I am reminded that today, several years after his murder, Martin Luther King Jrs' words, far from being silenced by an assassin's bullet, ring with greater truth and conviction than ever.2[2]
Long after Dietrich Bonhoffer's life ended on a gallows in Nazi Germany, his words of True Discipleship still call thousands to a new understanding of faithfulness and inspires the courage to oppose evil and corrupt systems.
As Christian disciples we too are called to be prophets. A tall and imposing thought for most of us hear today, but I am reminded of the words of another prophet, so recently slain for his opposition to injustice in El Salvador...from Archbishop Oscar Romero, who was killed as he was celebrating mass in 1980:
"This is what we are about. We plant the seeds that one day will grow.
We water seeds already planted, knowing that they hold future promise.
We lay foundations that will need further development. We provide the
yeast that produces effects far beyond our capabilities. We cannot do
everything and there is a sense of liberation in realizing that. This
enables us to do something and to do it very well.

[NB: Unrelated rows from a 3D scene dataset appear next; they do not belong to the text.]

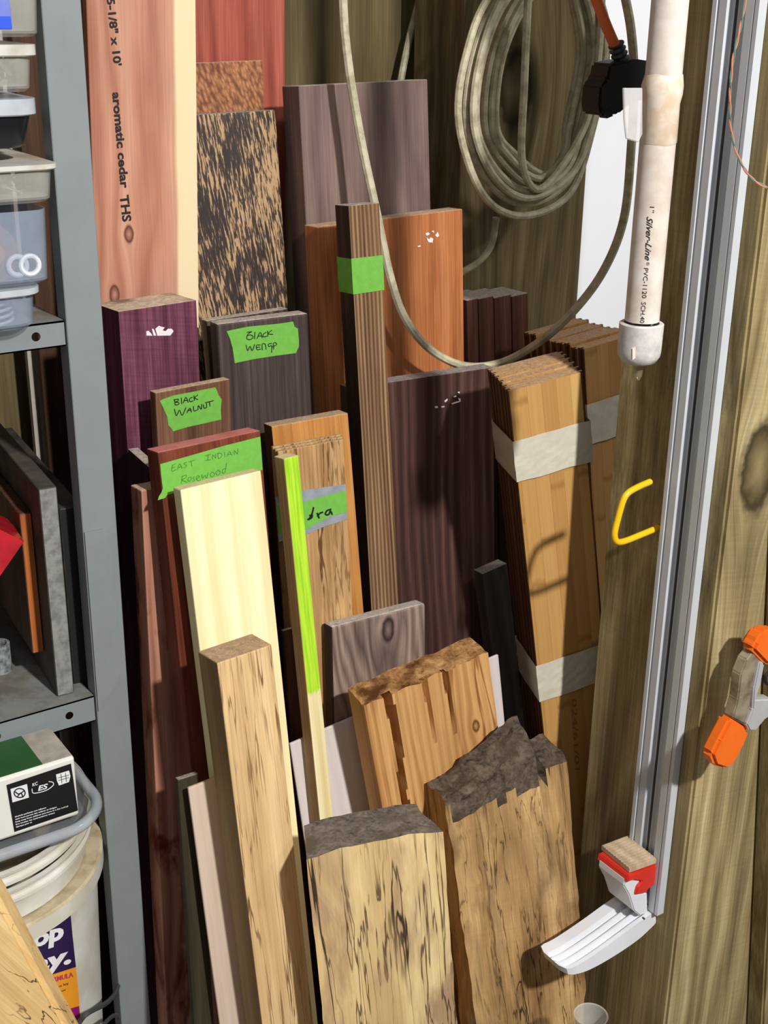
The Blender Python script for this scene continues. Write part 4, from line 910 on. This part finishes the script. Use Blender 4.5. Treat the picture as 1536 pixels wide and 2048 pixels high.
# ---- below: box, tray, buckets
Yb_ = 1.13
bc = lambda x, y: atY(x, y, Yb_)
TRc = bc(149, 1513); BRc = bc(164, 1628); zt_, zb_ = TRc.z, BRc.z
t_ = thing('cardboard_box', Vector((TRc.x, Yb_, zb_)), 'white box with green top and black printed label, below the lower shelf', 'box')
WCB = plain('white card', (226, 224, 216), .6, var=.05); TOPC = plain('dusty card top', (150, 144, 132), .7, c2=(176, 168, 152))
bm = box_bm(TRc.x - .27, TRc.x, Yb_, Yb_ + .069, zb_, zt_, .003, 2); cobj('carton', bm, WCB, t_)
for (x0, x1, mt, nm) in ((-.26, -.087, plain('dark print', (44, 46, 50), .5), 'dark_flap'), (-.084, -.033, plain('green print', (40, 84, 44), .5), 'green_band')):
    bm = box_bm(TRc.x + x0, TRc.x + x1, Yb_ + .003, Yb_ + .067, zt_ + .0002, zt_ + .001); cobj(nm, bm, mt, t_)
bm = box_bm(TRc.x - .033, TRc.x - .002, Yb_ + .003, Yb_ + .067, zt_ + .0002, zt_ + .001); cobj('top_flap', bm, TOPC, t_)
pl = lambda e: (lambda x, y: atY(x, y, Yb_ - e))
def flat(poly, e, mat, nm, lb=None):
    return child_world(nm, [pl(e)(x, y) for x, y in poly], [list(range(len(poly)))[::-1]], mat, t_, t_.matrix_world)
flat([(13, 1570), (142, 1527), (156, 1621), (29, 1664)], .0006, plain('black print', (16, 16, 18), .5), 'printed_label')
WI = plain('white ink', (230, 230, 230), .6)
flat([(21, 1578), (54, 1568), (58, 1595), (25, 1605)], .0009, WI, 'globe_symbol')
strokes('globe_symbol', [[(39.5 + 11 * math.cos(a * .52), 1586 + 9 * math.sin(a * .52)) for a in range(13)], [(31, 1584), (38, 1588), (48, 1582)], [(36, 1592), (42, 1586), (46, 1594)]], 2.2, pl(.0013), ink, t_, t_.matrix_world)
text_on('printed_text', 'KC', (65, 1573), (77, 1569), 6, pl(.0013), WI, t_, t_.matrix_world, shear=.3, bold=.02)
text_on('printed_text', 'ES', (76, 1582), (98, 1576), 9.5, pl(.0013), WI, t_, t_.matrix_world, shear=.35, bold=.03)
strokes('logo_swoosh', [[(64, 1578), (66, 1586), (78, 1585), (94, 1580), (106, 1571), (106, 1565), (98, 1563)]], 1.6, pl(.0013), WI, t_, t_.matrix_world)
flat([(112, 1549), (138, 1541), (141, 1552), (138, 1564), (118, 1571), (114, 1562)], .0009, WI, 'crest_symbol')
strokes('crest_symbol', [[(116, 1556), (138, 1550)], [(117, 1561), (138, 1555)], [(122, 1548), (124, 1566)], [(131, 1546), (133, 1563)]], 1., pl(.0013), ink, t_, t_.matrix_world)
for i in range(5):
    L_ = (66, 88, 112, 84, 36)[i]; y0 = 1635 + i * 5.1; text_on('printed_text', ('alcohols parfumes non inflamm', 'tenir hors portee des enfants et eloigner', 'keep away from children and store in a dry cool place', 'lire toutes les instructions avant', 'fabrique pour usage')[i][:int(L_ / 2.2)], (30 + i * .6, y0), (30 + L_ * .95, y0 - L_ * .95 * .3), 2.6, pl(.0013), WI, t_, t_.matrix_world, bold=.03)
# buckets
BR = .15; zB = atY(100, 1800, 1.10).z
bcx = xl - BR + .0012; bcy = 1.245
BW = plain('white bucket plastic', (222, 222, 216), .4, c2=(206, 200, 184), vs=12, spec=.4); DUST = plain('dusty lid top', (196, 182, 150), .9, c2=(168, 152, 120), vs=40)
def zat(px, py): return on_cyl(bcx, bcy, BR)(px, py).z
zlid = zat(140, 1798); zlb = zat(140, 1832)
t_ = thing('bucket', Vector((bcx, bcy, .141)), 'white lidded bucket with purple and orange printed label, lowest of the stack', 'bucket')
bm = bmesh.new(); lathe(bm, [(BR - .03, .141), (BR - .028, .141), (BR - .008, zlb + .002), (BR - .012, zlb + .002)], Vector((bcx, bcy, 0)), 72); smooth(cobj('bucket_body', bm, BW, t_))
bm = bmesh.new(); lathe(bm, [(BR - .006, zlb), (BR, zlb), (BR, zlid - .002), (BR - .003, zlid), (BR - .02, zlid - .002), (BR - .022, zlid - .005), (0, zlid - .005)], Vector((bcx, bcy, 0)), 72)
bm.normal_update(); cobj_ = cobj('lid', bm, BW, t_); cobj_.data.materials.append(DUST)
for p in cobj_.data.polygons:
    if p.normal.z > .7: p.material_index = 1
smooth(cobj_)
Rb = lambda z: BR - .028 + .020 * (z - .141) / (zlb - .141)
scb = lambda e: (lambda x, y: on_cyl(bcx, bcy, BR - .0115 + e)(x, y))
# printed label follows the bucket wall
def curved(poly_rows, e, mat, nm):
    V = []; Fc = []; n = 13
    for (xa, ya, xb, yb_) in poly_rows:
        for i in range(n): f = i / (n - 1); V.append(scb(e)(xa + (xb - xa) * f, ya + (yb_ - ya) * f))
    for r_ in range(len(poly_rows) - 1):
        for i in range(n - 1): a = r_ * n + i; Fc.append((a, a + n, a + n + 1, a + 1))
    return child_world(nm, V, Fc, mat, t_, t_.matrix_world)
BODYR = BR - .0115
curved([(10, 1868, 141, 1825), (16, 1910, 145, 1870), (24, 1975, 152, 1934)], .0042, plain('dark purple print', (44, 26, 74), .4), 'printed_label')
curved([(24, 1975, 152, 1934), (30, 2020, 157, 1985), (36, 2080, 162, 2050)], .0042, plain('orange print', (238, 158, 40), .4), 'printed_label')
curved([(60, 2040, 158, 2012), (62, 2075, 162, 2050)], .0046, plain('magenta print', (150, 24, 110), .4), 'printed_label')
curved([(40, 1860, 139, 1830), (40, 1862.5, 139, 1832.5)], .0046, WI, 'printed_line')
text_on('printed_text', 'op', (68, 1894), (131, 1874), 31, scb(.0052), WI, t_, t_.matrix_world, shear=.3, bold=.045)
text_on('printed_text', 'ay.', (66, 1948), (143, 1924), 31, scb(.0052), WI, t_, t_.matrix_world, shear=.3, bold=.045)
text_on('printed_text', 'FORMULA', (92, 1968), (147, 1953), 9, scb(.0052), plain('pink ink', (196, 60, 110), .5), t_, t_.matrix_world, shear=.2, bold=.02)
text_on('printed_text', 'excess by', (96, 1982), (138, 1968), 4.5, scb(.0052), ink, t_, t_.matrix_world)
text_on('printed_text', 'odour', (104, 1990), (134, 1980), 4, scb(.0052), ink, t_, t_.matrix_world)
# two nested empty rims above
for i, (py, dx) in enumerate(((1738, 0), (1700, .003))):
    zr = zat(120, py); t2 = thing('bucket', Vector((bcx - .004, bcy, zlid + .0)), ['white open bucket rim resting on the dusty lid', 'upper white bucket rim nested directly under the clear tray'][i], 'bucket', 'nested white bucket rims')
    r0 = BR - .006 - i * .001; lo_ = zlid + .0004 if i == 0 else zat(120, 1726)
    bm = bmesh.new(); lathe(bm, [(r0 - .012, lo_), (r0 - .009, lo_), (r0 - .005, zr - .016), (r0, zr - .016), (r0, zr - .012), (r0 - .004, zr - .011), (r0 - .004, zr - .004), (r0, zr - .004), (r0 + .001, zr), (r0 - .005, zr), (r0 - .012, lo_)], Vector((bcx - .004, bcy, 0)), 72)
    smooth(cobj('rim', bm, BW, t2))
ztop = zat(120, 1690)
# clear tray
cr_ = atY(196, 1590, 1.19); tw, td = .35, .16
t_ = thing('clear_tray', Vector((cr_.x - .02, 1.105, ztop)), 'clear plastic tray holding the white box, on the white buckets', 'tray')
zr = atY(120, 1668, 1.105).z
hh = zr - ztop; CT = cloudy('smoky clear plastic', (150, 154, 160), .32, .12); CTR = cloudy('clear rim', (176, 182, 188), .62, .15)
bm = rbox(tw, td, hh, .05, .008, 0, .0015, 10); smooth(obj('tray_body', bm, CT, t_))
bm = bmesh.new(); l = []
for cx_, cy_, a0 in ((-.05, .05, -90), (-.05, td - .05, 0), (-tw + .05, td - .05, 90), (-tw + .05, .05, 180)):
    for s in range(11): a = math.radians(a0 + 9 * s); l.append(Vector((cx_ + .052 * math.cos(a), cy_ + .052 * math.sin(a), hh)))
tube(bm, l, .0062, 10, True); smooth(obj('tray_rim', bm, CTR, t_))
# grey cable on the floor side
bm = bmesh.new(); tube(bm, catmull(P([(120, 2110, 1.07), (158, 2046, 1.07), (176, 2026, 1.07), (210, 2008, 1.11), (228, 1990, 1.16), (236, 1972, 1.19)]), 7), .0028, 8)
tube(bm, catmull(P([(175, 2110, 1.08), (200, 2060, 1.08), (220, 2036, 1.12), (232, 2030, 1.16), (238, 2034, 1.19)]), 7), .0024, 8)
o = smooth(obj('grey_cable', bm, plain('grey cable', (70, 70, 70), .5))); prop(o, 'thin grey cable looping beside the bucket and shelf post', 'cable')
# boards behind the shelf post (seen through the bay)
for (x, y0, w_, cc, lb) in ((-.02, 1.59, .02, (176, 168, 160), 'thin pale strip standing in the dark behind the shelves, left one'), (.012, 1.59, .012, (150, 146, 142), 'thin pale strip standing in the dark behind the shelves, right one')):
    p = atY(96 + x * 900, 800, y0); o = obj('wall_strip', box_bm(-w_ / 2, w_ / 2, 0, .01, 0, 1.9), plain('strip', cc, .6)); o.location = (p.x, y0, 0); prop(o, lb, 'strip')
p = atY(133, 800, 1.56); o = obj('brown_board', box_bm(-.03, .03, 0, .02, 0, 1.95, .001), wood('brown back board', (58, 38, 26), (78, 52, 36), (94, 66, 46))); o.location = (p.x, 1.56, 0); prop(o, 'brown board glimpsed between the shelf tubs and the shelf post', 'board')
# clear cup at the bottom right
pcu = atY(1182, 2052, .86); zc_ = atY(1182, 2030, .86).z; bm = bmesh.new(); lathe(bm, [(.014, zc_ - .07), (.019, zc_ - .002), (.0205, zc_), (.0190, zc_ - .001), (.0135, zc_ - .068)], Vector((0, 0, -zc_)), 36)
for v in bm.verts: pass
obase = atY(1182, 2030, .86)
# stands on a small offcut block
CL = cloudy('clear cup plastic', (208, 206, 200), .4, .1)
o = smooth(obj('clear_cup', bm, CL)); o.location = (obase.x, .86, zc_); prop(o, 'rim of a clear plastic cup at the bottom edge, right of the slabs', 'cup')
o = obj('wood_offcut', box_bm(-.05, .05, -.04, .04, 0, zc_ - .0705, .002), SP2); o.location = (obase.x, .86, 0); prop(o, 'offcut block under the clear cup at the bottom edge', 'block')

# ================================================================= LIGHT, WORLD, CAMERA
def area(name, loc, tgt, size, power, col=(1, 1, 1), sy=None):
    L = bpy.data.lights.new(name, 'AREA'); L.energy = power; L.color = col; L.size = size
    if sy: L.shape = 'RECTANGLE'; L.size_y = sy
    else: L.shape = 'DISK'
    o = bpy.data.objects.new(name, L); COL.objects.link(o); o.location = loc
    o.rotation_euler = (Vector(tgt) - Vector(loc)).to_track_quat('-Z', 'Y').to_euler(); return o
area('ceiling_lamp_key', (.64, -1.2, 2.8), (.75, 1.1, .9), .13, 97, (1., .98, .945))
area('ceiling_lamp_fill', (-.2, -.3, 2.7), (.6, 1.2, .9), .7, 3.5, (.95, .97, 1.))
area('ceiling_lamp_back', (2.2, .1, 2.6), (.7, 1.4, 1.1), .2, 12, (1., .97, .92))
w = bpy.data.worlds.new('World'); bpy.context.scene.world = w; w.use_nodes = True
w.node_tree.nodes['Background'].inputs[0].default_value = (.95, .97, 1., 1); w.node_tree.nodes['Background'].inputs[1].default_value = .17
cam = bpy.data.cameras.new('Camera'); co = bpy.data.objects.new('Camera', cam); COL.objects.link(co); bpy.context.scene.camera = co
cam.sensor_fit = 'HORIZONTAL'; cam.sensor_width = 36; cam.lens = 36 * F / 1536; cam.clip_start = .01; cam.clip_end = 50
R = Matrix((Xc, Yc, Zc)); co.matrix_world = Matrix.Translation(C0) @ R.to_4x4()
sc_ = bpy.context.scene; sc_.view_settings.view_transform = 'Standard'; sc_.view_settings.look = 'None'; sc_.view_settings.exposure = 0; sc_.view_settings.gamma = 1
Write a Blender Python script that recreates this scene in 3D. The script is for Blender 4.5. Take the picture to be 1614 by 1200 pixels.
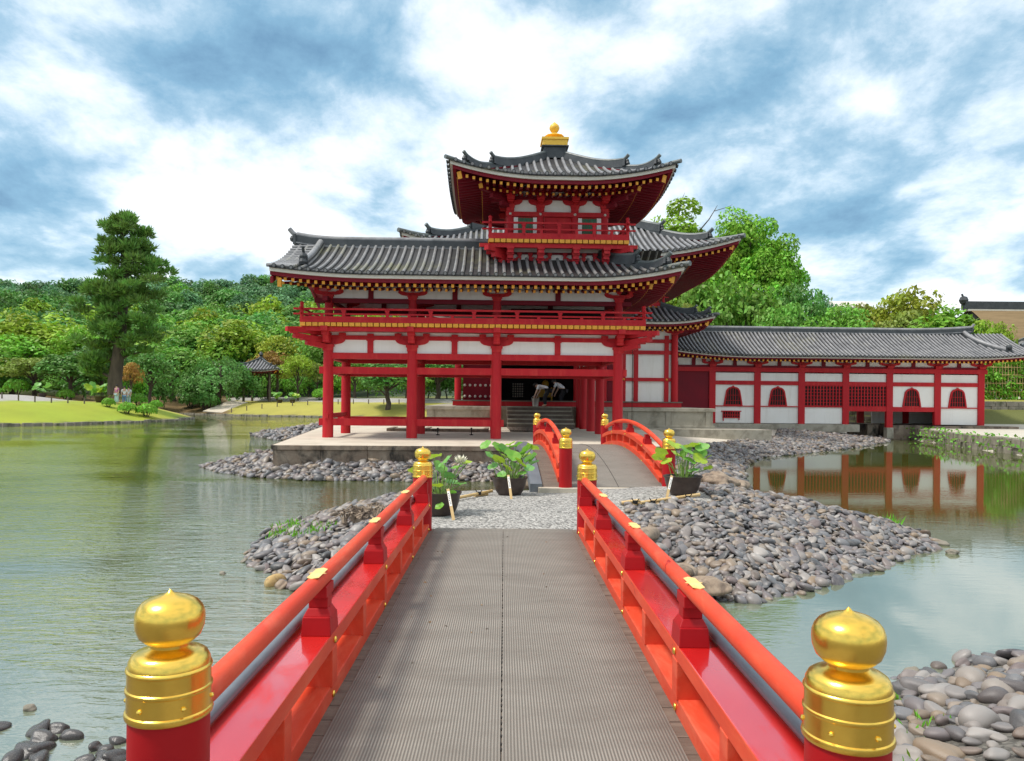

It may be incomplete,
but that is the difference between the master builder and the worker. We are workers, not master builders, ministers not messiahs. We are
prophets of a future that is not our own"
Romero's words call us to a place of conviction and courage, they call us to a place of faith and trust in God's promises. We are reminded that no matter how dark, corrupt and foolish the times may seem, God's word of love calls us to new life and transformation. In the midst of the world's call to conform to cynicism and sorrow, God's word, through our prophets, calls us to surrender to beauty and truth...to justice and mercy.
For wherever that Word of God's justice, truth, beauty and love is spoken, that Word continues to live, bring hope, give life, and transform the world. Amen.